The Court of Appeal agreed with Mr. Carter.

The overarching principle that is applied by the Court in such cases is "whether the 'justice of the case' required that an extension be given".  The Court of Appeal has consistently applied four factors in exercising its discretion:

1)  Whether the Appellant formed an intention to appeal within the relevant period;

2) The length of the delay and the explanation for the delay;

3) Any prejudice to the respondent; and

4) The merits of the appeal.

The Court of Appeal ultimately decided these questions in favour of Robert Carter, the respondent.  The Court was satisfied that Mr. carter demonstrated prejudice and the Minister did not show that he has a meritorious appeal.

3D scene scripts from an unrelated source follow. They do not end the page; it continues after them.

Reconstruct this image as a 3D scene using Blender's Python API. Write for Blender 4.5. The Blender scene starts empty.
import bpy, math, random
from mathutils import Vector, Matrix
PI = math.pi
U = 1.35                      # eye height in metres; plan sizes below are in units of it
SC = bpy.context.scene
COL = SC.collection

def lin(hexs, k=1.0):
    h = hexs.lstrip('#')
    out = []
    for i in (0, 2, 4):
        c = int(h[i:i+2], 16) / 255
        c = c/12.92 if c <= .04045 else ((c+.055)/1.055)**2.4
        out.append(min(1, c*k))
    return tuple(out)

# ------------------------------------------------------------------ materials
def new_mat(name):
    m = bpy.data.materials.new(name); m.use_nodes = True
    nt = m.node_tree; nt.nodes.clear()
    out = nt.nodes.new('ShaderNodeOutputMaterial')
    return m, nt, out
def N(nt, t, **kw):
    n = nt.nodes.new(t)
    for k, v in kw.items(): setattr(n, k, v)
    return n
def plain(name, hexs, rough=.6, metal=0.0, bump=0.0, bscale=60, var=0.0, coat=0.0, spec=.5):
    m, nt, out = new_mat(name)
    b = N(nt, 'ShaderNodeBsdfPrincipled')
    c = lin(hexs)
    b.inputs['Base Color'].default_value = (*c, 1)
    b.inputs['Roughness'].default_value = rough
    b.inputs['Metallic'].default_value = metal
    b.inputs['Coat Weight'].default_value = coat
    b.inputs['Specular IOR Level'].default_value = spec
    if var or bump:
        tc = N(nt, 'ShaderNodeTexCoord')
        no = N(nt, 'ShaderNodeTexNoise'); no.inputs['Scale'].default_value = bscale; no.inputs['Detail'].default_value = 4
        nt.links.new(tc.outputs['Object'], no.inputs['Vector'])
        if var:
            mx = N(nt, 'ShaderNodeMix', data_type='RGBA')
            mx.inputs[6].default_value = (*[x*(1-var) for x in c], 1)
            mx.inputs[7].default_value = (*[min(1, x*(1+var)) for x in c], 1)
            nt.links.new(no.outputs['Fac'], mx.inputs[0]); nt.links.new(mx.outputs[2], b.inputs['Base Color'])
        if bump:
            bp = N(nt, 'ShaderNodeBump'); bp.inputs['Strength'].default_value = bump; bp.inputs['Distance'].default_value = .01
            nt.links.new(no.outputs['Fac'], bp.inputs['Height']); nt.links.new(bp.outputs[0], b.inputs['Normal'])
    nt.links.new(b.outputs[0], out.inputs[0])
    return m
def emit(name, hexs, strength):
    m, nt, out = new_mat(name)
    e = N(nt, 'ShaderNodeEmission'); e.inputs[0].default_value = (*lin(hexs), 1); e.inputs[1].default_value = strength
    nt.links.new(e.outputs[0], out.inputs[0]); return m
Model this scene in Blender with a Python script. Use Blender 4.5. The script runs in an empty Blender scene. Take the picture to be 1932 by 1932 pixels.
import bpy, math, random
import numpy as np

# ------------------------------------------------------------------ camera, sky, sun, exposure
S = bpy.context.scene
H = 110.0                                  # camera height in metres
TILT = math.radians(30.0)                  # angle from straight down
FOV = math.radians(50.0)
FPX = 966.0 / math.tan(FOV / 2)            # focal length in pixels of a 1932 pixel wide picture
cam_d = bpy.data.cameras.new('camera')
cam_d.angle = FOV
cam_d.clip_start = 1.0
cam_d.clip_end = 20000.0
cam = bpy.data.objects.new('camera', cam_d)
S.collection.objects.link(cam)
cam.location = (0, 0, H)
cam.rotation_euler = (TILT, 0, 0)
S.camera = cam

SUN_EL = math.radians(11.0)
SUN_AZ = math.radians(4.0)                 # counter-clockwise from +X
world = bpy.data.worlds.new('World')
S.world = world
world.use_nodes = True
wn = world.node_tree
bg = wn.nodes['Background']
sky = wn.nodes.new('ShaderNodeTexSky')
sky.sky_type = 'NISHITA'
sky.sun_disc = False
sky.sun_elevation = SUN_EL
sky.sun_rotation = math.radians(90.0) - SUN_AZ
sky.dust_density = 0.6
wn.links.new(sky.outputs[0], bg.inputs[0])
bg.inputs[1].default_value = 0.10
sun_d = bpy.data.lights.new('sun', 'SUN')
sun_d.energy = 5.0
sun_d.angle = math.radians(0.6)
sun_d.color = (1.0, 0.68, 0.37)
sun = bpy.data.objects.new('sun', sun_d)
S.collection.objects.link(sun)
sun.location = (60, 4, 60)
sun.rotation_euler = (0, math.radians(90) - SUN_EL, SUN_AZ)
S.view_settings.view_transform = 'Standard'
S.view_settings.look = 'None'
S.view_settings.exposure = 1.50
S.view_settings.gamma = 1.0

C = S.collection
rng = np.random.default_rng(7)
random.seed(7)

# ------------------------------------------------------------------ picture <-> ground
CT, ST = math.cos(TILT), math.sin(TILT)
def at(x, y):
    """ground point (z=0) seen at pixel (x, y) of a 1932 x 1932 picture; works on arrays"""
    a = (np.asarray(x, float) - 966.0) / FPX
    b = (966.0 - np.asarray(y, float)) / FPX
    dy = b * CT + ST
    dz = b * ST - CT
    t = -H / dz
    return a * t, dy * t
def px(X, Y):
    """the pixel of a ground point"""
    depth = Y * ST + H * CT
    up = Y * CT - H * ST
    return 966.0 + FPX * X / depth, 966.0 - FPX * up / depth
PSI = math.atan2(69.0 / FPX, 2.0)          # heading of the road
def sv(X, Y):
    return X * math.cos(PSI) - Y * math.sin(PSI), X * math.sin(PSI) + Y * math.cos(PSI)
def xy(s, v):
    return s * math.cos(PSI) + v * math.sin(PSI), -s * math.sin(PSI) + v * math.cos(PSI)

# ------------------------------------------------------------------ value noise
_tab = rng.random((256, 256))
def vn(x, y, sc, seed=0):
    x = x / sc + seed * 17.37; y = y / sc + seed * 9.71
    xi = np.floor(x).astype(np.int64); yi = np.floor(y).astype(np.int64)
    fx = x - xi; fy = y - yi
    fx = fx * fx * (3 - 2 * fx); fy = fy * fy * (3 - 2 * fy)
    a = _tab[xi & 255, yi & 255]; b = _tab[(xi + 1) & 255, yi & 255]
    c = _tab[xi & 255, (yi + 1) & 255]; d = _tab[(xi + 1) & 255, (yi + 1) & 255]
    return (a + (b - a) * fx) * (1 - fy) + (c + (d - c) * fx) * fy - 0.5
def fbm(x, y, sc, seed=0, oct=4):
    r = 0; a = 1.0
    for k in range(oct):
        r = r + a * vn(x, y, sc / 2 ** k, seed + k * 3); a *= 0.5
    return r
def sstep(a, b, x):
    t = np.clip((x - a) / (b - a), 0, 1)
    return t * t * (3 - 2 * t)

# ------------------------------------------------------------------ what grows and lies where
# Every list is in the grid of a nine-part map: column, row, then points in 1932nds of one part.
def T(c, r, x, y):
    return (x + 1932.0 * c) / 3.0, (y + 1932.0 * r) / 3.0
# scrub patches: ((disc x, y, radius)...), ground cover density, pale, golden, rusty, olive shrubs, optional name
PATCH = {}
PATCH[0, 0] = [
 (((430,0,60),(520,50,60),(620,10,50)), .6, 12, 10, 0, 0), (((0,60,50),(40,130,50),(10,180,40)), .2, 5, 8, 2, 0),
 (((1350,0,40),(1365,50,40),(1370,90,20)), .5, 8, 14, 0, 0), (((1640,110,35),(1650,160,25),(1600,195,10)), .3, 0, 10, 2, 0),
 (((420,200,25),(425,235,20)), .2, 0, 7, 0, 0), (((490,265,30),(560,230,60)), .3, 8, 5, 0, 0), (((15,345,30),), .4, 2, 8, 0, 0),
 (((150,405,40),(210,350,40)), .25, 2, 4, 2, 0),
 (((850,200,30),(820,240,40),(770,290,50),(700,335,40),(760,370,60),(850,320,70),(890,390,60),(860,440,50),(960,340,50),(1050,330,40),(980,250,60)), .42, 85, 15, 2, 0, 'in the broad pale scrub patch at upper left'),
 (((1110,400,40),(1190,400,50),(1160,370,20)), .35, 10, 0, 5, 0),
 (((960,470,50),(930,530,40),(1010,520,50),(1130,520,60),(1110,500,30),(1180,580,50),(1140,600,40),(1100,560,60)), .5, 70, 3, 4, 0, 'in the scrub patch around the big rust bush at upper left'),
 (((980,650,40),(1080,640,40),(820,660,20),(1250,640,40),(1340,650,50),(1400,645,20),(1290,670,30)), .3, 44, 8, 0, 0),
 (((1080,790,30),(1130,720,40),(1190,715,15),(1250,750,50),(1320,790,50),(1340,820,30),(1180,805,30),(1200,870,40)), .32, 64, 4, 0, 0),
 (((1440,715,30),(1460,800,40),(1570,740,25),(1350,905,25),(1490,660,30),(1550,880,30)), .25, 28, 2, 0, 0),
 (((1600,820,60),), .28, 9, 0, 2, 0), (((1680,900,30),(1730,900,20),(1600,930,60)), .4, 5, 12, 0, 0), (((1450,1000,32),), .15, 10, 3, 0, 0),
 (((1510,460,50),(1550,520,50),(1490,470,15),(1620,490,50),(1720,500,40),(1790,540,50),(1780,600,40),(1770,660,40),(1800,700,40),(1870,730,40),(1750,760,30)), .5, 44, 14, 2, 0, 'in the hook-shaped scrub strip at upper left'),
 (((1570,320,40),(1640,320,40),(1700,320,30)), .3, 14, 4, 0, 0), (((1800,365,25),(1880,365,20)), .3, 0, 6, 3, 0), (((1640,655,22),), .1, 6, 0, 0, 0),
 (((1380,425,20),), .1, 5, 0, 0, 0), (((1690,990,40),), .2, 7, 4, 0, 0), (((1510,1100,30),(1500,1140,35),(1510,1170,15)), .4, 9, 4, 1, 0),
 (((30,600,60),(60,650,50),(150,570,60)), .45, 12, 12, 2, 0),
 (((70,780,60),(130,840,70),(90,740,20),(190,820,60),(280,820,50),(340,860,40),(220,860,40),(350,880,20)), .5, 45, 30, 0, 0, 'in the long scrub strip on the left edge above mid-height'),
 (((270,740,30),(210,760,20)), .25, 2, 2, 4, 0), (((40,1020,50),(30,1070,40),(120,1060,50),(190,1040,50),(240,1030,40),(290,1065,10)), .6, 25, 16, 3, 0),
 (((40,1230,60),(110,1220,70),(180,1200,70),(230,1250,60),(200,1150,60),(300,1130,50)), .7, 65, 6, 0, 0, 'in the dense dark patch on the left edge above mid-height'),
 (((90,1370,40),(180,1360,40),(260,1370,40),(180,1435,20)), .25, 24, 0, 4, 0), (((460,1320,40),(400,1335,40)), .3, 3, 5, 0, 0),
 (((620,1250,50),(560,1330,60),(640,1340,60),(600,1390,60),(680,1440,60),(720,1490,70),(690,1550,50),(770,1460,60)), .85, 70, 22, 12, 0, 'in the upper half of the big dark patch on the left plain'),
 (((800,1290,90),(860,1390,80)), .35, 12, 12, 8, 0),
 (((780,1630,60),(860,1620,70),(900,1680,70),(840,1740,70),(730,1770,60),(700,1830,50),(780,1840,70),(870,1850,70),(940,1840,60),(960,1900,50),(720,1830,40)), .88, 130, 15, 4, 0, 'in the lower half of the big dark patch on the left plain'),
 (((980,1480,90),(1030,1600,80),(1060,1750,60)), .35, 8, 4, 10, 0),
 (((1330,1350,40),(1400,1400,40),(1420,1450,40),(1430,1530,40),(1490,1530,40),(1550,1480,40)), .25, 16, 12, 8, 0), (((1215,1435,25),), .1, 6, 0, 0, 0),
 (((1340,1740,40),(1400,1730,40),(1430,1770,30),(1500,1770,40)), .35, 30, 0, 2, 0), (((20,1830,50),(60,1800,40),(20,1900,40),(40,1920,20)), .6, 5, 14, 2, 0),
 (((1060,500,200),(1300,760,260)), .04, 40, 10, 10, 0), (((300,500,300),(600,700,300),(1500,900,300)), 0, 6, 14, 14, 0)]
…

There are many quotable statements in the decision:

  • The Ministry of Revenue wields considerable power and discretion that can affect the lives of residents in Ontario in profound ways. Insofar as the Ministry's bureaucracy is unable to comply with the Rules of Civil Procedure in doing so, it seems to me that the answer to this problem is for the Ministry to review its internal decision making processes, not for this Court to make accommodations for the Ministry that are not available to other litigants.
  • Aside from indemnifying the winning party, costs are also used as a tool to encourage settlement, deter frivolous actions and defences, and discourage unnecessary steps in the litigation process. And, because they offset some of the outlays incurred by the winner, they make litigation more accessible to litigants who seek to vindicate a legally sound position.
  • Certiori is a broad and flexible remedy. Generally speaking, it is available in most situations where a government decision has an effect on an individual's rights or legitimate expectations.  On its face, s. 37(1)(b) gives the Minister  degree of discretion in the choice of enforcement measures.  This choice will have a serious effect of the rights and obligations of individuals subject to an assessment.  I am not persuaded that this exercise of executive discretion is sheltered from judicial review simply because it can be described as routine.
  • I believe the Minister overstates its case by arguing that the Divisional Court is placing a de facto limitation period on tax collection.  The court' decision simply holds that the Minister requires leave to use one of its remedies - the warrant - where it waits six years to do so.

I will comment further on some of these points in other postings on this blog.

I must admit that I am pleased with this result for my client. I will keep readers posted on whether the Minister files an appeal to the Supreme Court of Canada.